Easter just ended – don’t worry I missed it too.  It ended quietly this past Thursday with Jesus’ ascension.  I don’t really know what I think about Jesus floating away on clouds and stuff like that.  But I do see that his departure creates a decision point for the disciples.  A time of discernment when they have to decide if they are going to adopt the transformative ways that Jesus taught them now in his physical absence, or if they are going to go back to life “as normal.”

In many ways, it’s the quiet choice we’re making all the time.  It’s the choice that is still before us now.  Can we trust the way of Christ?   Does compassion really transform people or does it just embolden bad behavior?  Is undeserved grace really advisable or is it just something strong people take advantage of?  Are neo Nazis and white nationalists and people who prioritize their own liberty more than the health and wellbeing of others really capable of transformation or are they just bad people?  There’s no way to avoid those questions and the choices they evoke.  
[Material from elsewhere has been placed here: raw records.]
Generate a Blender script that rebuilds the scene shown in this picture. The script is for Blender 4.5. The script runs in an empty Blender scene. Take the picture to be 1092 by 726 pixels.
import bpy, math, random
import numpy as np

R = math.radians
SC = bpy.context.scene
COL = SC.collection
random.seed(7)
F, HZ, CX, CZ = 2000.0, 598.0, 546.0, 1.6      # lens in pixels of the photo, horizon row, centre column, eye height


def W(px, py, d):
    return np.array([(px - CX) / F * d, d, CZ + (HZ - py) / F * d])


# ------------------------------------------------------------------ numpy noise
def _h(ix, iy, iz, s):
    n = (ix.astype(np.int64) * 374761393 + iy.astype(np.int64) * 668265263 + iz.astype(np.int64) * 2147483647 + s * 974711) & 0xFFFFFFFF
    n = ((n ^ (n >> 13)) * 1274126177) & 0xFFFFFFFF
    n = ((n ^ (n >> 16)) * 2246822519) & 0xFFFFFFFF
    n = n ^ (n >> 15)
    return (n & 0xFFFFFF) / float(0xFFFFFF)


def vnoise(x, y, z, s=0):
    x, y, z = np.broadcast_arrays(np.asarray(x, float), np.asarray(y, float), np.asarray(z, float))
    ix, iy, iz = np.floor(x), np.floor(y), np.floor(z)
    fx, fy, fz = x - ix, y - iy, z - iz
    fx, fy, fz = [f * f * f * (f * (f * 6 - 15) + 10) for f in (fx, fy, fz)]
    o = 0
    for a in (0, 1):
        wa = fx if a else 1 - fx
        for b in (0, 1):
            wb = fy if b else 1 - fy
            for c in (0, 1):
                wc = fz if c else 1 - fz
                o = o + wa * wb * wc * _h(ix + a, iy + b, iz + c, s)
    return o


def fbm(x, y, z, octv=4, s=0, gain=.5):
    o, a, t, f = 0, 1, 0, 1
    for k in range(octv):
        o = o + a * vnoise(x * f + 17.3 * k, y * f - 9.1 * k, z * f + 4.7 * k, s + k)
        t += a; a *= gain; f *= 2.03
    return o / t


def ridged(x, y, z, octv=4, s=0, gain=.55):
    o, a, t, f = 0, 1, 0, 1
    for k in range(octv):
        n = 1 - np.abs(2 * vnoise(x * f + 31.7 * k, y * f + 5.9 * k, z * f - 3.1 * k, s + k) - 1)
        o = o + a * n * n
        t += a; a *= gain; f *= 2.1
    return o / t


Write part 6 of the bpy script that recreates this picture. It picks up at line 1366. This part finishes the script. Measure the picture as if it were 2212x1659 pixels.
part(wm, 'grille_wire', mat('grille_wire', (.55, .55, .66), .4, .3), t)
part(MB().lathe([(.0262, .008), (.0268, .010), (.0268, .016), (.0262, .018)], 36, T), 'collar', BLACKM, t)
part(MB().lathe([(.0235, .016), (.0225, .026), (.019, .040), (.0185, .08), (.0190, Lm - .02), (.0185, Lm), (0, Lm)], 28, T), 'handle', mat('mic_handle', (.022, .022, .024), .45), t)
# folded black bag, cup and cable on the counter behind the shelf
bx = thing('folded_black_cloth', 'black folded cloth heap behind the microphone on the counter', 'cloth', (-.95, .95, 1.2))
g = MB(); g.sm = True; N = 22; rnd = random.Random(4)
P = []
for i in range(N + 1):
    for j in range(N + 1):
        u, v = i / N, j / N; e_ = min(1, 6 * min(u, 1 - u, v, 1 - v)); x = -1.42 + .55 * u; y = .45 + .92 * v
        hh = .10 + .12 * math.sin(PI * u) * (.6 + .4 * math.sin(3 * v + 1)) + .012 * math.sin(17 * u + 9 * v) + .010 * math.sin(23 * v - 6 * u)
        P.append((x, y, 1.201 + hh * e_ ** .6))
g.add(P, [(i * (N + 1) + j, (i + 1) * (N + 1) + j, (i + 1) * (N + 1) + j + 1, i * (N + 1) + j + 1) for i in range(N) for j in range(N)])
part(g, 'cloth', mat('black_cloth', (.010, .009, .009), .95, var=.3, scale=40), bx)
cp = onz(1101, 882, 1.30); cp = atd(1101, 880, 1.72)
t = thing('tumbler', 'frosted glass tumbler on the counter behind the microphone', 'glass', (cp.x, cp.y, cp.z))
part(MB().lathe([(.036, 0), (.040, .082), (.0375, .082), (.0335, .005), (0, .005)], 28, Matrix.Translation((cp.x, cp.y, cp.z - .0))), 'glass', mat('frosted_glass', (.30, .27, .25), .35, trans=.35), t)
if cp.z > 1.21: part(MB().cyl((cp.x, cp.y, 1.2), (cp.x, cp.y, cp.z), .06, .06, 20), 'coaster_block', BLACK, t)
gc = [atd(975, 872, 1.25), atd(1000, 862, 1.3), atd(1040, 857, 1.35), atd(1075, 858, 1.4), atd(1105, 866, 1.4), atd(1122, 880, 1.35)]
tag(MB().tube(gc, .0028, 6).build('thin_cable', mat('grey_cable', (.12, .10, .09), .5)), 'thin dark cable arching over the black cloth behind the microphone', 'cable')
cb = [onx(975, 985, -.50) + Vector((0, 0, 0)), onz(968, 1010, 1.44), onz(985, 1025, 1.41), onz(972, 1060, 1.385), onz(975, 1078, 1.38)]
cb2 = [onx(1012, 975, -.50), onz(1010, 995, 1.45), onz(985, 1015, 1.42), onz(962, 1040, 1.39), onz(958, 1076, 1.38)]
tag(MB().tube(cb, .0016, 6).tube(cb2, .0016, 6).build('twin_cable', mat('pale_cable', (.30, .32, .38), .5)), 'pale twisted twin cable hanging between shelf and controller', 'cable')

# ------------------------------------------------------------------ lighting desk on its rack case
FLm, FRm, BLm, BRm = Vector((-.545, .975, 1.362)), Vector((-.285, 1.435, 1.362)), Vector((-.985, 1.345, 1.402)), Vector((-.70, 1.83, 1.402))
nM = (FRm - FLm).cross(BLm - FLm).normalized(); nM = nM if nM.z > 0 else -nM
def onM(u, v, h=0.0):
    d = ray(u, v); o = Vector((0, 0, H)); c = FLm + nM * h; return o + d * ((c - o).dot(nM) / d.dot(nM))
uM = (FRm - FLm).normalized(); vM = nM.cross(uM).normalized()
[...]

What I can say is that every now and then, the dead are raised, the sick are healed, the powerful are brought to their knees.  Every now and then, the Spirit acts and we have a front row seat.  Somebody sees the light. Maybe it’s somebody like Christian Piccioloini.  Or maybe it’s somebody like that neighbor you despise.  Or maybe it’s somebody in the highest position of power you can imagine.  Or maybe it’s somebody like you or me, lives unraveled by the God who can come into your life at any moment and flip you upside down.

The good news is that on the other side of that unraveling there is a community of people struggling on that way.  A community with a place for you already reserved.